Long-tails

After working in my studio all day, I felt the need to draw some natural history; Blue Tits and Long-tailed Tits were the last visitors to the bird-feeders.

I’VE BEEN filling the drawers of my new plan chest today, half of them filled with artwork going back to my college days, so it’s full of memories. I’m filling the top drawers with art materials, sketchbooks and drawing boards so that I’ll never have an excuse not to get started on fresh artwork. Just open the drawers and I’ll have everything that I need.

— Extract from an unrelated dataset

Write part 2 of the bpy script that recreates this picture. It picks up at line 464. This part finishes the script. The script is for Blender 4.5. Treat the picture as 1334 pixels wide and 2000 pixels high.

So after my bird sketches from today here’s a brief dip in the bottom drawer, going back to my days at Batley School of Art, round about the autumn of 1967 when I was 16.

Signs of the Times

I can see the influence of some of the graphics styles of the day – as seen in the pages of the glossy international journal of graphic design of the day, Graphis. There’s also more than a nod towards Bernard Buffet, the popular French artist, who I’d briefly come across in Look & Learn, the children’s educational magazine.

The wobbly detail and fine pen in this black and white version of the same subject are more recognisably in my style. Technical pens were beyond the budget of most foundation students so I used ruling pen for this drawing. Road signs were responding to the changes in graphic design of the 60s with more readable sans serif fonts in upper and lower case replacing block capitals and symbols replacing the longer written instructions – such as ‘NO THROUGH ROAD FOR MOTOR VEHICLES’.

I like this illustration which is based on a sketch made in our kitchen at home. One of the pleasures of art school was the luxury of a session once a week to work when you had time to work up a rather messy and probably badly drawn sketch into something that looked presentable. For a number of my classmates, graphics was a favourite subject.

The class was taken by Colin West, our graphic design tutor who had recently qualified at Leeds. I went on to take graphic design at Leeds and I think that the opportunity to draw was one of the deciding factors.

The fine art department at Leeds had a growing reputation at the time for ‘happenings’, performance and whacky surrealist sculpture, the first stirrings of conceptual art perhaps, but I realised that I wouldn’t have got much encouragement to draw if I’d opted to go there.